The survey shows that up to the next five years oil and gas professionals believe the focus will shift to areas that deliver greater long-term value while helping them make better and faster decisions.

The emphasis will be on technologies like big data/analytics, IoT and in maturing technologies such as robotics, wearables and artificial intelligence.

These digital technologies will help oil and gas companies deliver greater long-term value in areas including: asset operation centers where advanced IoT and analytics will enable assets to be managed in single integrated systems; field operations where workers will become even more efficient using wearable and connected technologies; and the assets themselves where autonomous operations using automation, robotics and artificial intelligence will change how work is done.

These areas still are only the beginning of the value opportunity.

Upstream companies have the chance to create even more value by redesigning their businesses to operate at a completely different cost base and with greatly increased agility. They can transform traditional operating models and long held assumptions about organization structures, workforce deployment, asset strategies and their positions in the upstream value chain.

Across all major upstream functions — including drilling and completion, engineering and construction and operations and maintenance — upstream companies can achieve significant efficiency gains and cost savings with digital technologies.

On the drill floor, the evolution of automation will continue. In the field, workers armed with digital work orders on tablets and wearable devices can make digital inspections of equipment and assets much faster than traditional manual inspections, saving time and money without sacrificing safety. By redesigning these workflows and the decision points within them, upstream companies can make these functions more efficient and agile with lower cost.
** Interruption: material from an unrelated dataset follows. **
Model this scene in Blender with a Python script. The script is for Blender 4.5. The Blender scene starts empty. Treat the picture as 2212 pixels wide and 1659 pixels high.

In asset operations, digital tools provide the opportunity to manage every well with the same data intensity and focus with which the largest oil and gas platforms are managed today and to do so at negligible cost.

Advances in low-cost sensors, network communications and hyper-scale cloud platforms means that over time every well can be digitally instrumented and managed. This type of digital transformation is already occurring in the industrial equipment and retail durable goods industries.
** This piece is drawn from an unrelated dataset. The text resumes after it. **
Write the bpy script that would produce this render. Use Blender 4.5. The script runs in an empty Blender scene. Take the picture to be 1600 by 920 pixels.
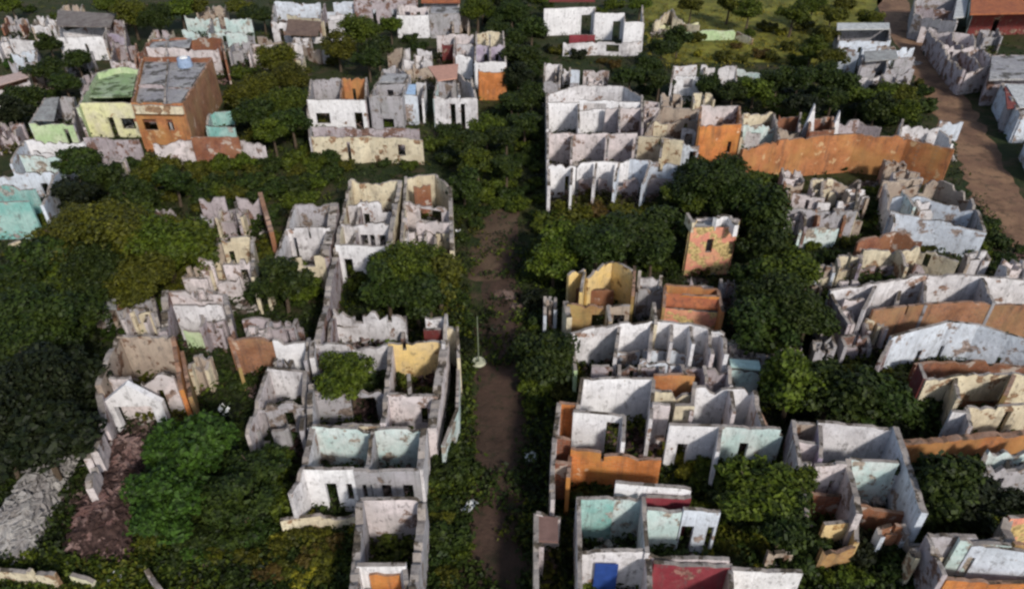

Other industries, including banking and utilities, are also transforming the back office and oil and gas companies can reduce back-office costs by redesigning these functions and leveraging digital technologies and design thinking models. These functions will become customer-centric and service the business at the lowest possible cost.

Finally, across value chains, digital tools are redefining traditional boundaries and players. This is no less true for upstream companies. They have more options today regarding what parts of the value chain they want to own versus leveraging other ecosystem players, such as oilfield services companies, or new digital services companies in areas including advanced data sciences.
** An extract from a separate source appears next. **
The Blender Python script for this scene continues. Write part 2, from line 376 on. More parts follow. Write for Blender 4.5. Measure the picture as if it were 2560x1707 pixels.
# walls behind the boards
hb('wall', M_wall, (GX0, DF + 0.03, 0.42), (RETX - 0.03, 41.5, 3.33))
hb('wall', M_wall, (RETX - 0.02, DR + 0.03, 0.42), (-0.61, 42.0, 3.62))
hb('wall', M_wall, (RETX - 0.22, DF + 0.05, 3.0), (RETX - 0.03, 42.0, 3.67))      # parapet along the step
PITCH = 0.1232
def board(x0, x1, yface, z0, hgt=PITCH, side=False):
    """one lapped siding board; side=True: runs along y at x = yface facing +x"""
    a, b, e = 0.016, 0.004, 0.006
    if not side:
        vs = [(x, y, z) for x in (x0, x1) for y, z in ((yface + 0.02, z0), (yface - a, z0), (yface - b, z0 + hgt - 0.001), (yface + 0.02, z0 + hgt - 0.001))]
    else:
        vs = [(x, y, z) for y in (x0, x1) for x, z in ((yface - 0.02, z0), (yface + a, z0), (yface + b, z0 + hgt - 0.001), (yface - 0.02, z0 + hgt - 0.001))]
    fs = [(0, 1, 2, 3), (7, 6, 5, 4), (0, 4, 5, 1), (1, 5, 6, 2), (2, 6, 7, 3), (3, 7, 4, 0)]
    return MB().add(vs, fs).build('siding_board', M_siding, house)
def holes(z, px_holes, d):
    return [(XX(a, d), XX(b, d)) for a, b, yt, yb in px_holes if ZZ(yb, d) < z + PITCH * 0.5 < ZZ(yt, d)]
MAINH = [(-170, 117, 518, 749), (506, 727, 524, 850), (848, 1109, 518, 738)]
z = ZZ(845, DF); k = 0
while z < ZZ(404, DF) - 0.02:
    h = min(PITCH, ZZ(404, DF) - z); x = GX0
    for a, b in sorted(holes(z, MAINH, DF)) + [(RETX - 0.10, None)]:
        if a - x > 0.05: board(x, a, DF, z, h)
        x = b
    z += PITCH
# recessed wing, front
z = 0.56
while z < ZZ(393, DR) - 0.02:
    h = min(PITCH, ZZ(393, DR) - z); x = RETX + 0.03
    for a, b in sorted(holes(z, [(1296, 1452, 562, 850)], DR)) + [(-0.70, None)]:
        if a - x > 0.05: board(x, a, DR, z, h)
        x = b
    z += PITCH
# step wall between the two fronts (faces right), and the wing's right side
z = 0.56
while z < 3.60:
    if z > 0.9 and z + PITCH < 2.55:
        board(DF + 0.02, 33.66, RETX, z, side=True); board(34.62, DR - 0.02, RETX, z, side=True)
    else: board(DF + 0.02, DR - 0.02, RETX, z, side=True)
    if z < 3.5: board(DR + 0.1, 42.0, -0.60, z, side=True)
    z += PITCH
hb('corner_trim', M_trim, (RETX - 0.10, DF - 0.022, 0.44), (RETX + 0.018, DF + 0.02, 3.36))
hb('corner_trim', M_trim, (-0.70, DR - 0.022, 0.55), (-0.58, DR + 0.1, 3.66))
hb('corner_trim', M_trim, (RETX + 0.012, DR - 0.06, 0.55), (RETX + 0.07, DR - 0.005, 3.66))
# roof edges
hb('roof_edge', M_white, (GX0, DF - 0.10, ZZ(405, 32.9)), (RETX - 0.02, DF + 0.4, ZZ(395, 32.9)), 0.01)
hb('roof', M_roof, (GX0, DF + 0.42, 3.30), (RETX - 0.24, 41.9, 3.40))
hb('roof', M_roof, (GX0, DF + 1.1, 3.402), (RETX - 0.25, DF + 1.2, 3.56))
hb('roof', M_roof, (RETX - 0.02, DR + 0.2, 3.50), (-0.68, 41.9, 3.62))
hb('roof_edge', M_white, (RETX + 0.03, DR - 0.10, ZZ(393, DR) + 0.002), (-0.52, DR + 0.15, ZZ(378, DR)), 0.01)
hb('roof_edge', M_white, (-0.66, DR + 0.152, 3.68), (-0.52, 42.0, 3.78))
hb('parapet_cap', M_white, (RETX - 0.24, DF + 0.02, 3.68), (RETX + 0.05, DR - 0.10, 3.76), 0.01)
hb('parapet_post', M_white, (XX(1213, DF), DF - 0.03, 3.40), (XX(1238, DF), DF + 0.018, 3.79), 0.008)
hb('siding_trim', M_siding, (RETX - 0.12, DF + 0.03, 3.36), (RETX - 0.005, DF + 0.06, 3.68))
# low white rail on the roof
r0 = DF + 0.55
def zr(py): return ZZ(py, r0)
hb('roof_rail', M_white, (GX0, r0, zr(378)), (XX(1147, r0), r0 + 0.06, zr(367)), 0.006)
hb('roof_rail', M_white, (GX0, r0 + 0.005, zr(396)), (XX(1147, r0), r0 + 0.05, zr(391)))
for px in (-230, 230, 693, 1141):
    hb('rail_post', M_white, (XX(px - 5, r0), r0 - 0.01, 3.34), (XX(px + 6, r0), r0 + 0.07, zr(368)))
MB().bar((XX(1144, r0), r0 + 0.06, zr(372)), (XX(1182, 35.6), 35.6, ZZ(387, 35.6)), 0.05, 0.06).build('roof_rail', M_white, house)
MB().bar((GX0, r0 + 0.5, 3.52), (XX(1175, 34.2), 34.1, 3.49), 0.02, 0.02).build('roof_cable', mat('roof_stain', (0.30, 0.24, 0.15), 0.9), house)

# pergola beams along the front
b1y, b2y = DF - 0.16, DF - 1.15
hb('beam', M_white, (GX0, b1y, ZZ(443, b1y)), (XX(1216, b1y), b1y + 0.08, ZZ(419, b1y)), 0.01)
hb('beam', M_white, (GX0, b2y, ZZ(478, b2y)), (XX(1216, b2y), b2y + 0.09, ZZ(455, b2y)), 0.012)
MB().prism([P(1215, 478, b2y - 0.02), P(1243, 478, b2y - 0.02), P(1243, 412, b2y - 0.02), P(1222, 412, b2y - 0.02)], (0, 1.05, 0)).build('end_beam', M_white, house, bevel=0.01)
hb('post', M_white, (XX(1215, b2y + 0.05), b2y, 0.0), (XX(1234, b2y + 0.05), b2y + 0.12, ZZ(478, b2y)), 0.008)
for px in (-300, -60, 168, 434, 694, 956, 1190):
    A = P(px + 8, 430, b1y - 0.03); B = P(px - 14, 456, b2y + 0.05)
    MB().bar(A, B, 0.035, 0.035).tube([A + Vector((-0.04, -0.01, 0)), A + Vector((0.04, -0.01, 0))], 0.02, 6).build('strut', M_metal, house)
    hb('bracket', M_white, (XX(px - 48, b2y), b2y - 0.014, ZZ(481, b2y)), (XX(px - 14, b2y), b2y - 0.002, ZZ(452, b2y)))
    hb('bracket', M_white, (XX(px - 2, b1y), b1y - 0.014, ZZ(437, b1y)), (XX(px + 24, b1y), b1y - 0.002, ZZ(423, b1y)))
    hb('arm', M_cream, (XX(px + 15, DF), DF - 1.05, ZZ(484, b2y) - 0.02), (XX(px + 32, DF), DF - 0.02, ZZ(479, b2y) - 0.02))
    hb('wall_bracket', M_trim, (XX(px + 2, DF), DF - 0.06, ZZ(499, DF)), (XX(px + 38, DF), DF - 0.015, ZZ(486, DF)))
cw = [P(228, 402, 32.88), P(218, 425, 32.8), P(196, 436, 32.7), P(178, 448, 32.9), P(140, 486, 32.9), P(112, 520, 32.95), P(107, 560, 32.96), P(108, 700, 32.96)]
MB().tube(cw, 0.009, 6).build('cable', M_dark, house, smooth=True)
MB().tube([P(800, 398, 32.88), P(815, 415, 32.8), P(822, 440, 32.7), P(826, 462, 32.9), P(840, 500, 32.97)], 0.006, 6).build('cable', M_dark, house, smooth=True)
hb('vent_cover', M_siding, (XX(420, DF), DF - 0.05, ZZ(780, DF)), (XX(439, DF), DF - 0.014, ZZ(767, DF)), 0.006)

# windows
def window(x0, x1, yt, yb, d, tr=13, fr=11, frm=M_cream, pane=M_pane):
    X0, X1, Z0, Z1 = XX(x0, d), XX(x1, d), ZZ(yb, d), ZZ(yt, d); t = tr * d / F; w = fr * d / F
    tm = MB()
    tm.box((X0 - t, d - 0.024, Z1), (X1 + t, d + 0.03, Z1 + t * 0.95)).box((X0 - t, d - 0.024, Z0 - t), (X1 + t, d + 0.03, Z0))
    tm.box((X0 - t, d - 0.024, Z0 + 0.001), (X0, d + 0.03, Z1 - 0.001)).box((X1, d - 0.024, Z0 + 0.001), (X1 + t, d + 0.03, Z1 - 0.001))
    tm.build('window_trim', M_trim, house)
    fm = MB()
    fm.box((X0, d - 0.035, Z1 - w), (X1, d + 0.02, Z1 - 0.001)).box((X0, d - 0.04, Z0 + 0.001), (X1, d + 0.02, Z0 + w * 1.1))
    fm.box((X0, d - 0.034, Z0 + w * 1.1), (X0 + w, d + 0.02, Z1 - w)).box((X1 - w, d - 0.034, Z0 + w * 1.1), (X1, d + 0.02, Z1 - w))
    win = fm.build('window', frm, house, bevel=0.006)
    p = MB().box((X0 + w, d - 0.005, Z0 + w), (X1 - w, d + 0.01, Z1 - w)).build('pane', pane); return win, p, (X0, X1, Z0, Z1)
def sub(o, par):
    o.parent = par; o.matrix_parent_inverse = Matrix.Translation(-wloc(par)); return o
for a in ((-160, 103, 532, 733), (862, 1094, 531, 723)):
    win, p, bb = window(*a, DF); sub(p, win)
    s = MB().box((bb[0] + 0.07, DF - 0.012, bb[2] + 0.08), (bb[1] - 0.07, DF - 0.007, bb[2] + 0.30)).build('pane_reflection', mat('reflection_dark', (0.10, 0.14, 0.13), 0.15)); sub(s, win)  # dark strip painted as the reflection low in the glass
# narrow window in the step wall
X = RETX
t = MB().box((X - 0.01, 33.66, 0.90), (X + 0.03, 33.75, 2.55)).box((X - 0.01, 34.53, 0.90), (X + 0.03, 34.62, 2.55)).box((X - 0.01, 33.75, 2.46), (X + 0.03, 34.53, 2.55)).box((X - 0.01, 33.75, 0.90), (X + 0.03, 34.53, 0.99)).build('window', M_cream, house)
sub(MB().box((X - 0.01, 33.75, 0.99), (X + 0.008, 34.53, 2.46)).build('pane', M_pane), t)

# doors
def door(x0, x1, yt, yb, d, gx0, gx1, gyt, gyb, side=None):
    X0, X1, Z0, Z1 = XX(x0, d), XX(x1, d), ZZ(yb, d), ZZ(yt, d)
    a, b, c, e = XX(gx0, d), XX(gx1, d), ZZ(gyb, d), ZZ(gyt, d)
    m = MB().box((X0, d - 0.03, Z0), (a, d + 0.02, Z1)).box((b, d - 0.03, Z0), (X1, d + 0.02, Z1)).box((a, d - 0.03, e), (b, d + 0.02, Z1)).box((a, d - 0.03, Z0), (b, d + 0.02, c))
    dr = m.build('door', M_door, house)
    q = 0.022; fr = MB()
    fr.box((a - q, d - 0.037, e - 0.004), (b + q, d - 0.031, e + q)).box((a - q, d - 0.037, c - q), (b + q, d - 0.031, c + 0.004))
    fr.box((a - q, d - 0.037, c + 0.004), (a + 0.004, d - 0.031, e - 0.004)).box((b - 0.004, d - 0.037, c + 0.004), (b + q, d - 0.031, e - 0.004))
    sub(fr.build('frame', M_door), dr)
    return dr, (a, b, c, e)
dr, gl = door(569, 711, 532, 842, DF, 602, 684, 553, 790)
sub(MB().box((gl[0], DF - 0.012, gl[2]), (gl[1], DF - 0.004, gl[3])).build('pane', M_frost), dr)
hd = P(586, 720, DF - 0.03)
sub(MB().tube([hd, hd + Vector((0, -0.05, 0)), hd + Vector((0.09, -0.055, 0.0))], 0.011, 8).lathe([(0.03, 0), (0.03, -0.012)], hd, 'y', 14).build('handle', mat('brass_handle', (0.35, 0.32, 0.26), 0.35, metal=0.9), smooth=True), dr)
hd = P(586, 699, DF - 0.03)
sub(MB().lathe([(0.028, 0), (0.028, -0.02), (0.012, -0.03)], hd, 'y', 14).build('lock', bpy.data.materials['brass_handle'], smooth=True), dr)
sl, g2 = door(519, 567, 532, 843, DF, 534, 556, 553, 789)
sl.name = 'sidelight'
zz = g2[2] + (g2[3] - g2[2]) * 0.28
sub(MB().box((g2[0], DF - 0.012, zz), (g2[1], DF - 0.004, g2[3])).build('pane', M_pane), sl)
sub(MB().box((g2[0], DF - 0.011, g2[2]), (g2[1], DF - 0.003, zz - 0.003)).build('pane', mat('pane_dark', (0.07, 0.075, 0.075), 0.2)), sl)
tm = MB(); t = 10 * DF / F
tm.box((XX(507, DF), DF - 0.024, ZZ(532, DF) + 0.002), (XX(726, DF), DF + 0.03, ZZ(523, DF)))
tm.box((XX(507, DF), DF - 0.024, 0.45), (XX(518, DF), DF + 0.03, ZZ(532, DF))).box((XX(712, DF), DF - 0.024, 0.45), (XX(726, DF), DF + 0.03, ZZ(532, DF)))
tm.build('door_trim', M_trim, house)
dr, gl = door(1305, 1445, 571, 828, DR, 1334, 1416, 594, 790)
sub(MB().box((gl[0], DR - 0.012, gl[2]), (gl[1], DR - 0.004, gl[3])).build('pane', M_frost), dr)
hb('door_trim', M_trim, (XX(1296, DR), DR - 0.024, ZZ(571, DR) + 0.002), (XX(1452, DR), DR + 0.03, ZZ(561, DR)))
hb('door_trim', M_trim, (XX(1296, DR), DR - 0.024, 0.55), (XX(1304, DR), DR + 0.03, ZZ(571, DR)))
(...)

For instance, Woodside adopted digital tools rapidly to make analytics pervasive in decision-making, establishing models specifically to drive proactive maintenance strategies and support decisions to enhance production, safety and risk management capabilities.

Through statistical modelling, data management and visualization software, the huge amounts of production data are combined to deliver business insights.

Upstream companies have long been pioneers by innovating and pushing boundaries using technology. Digital tools provide new opportunities to simultaneously innovate and position themselves to thrive in the new volatile market conditions and with the pace of technological change faster than ever, acting now to create a digital advantage through digital technologies is an imperative, not an option.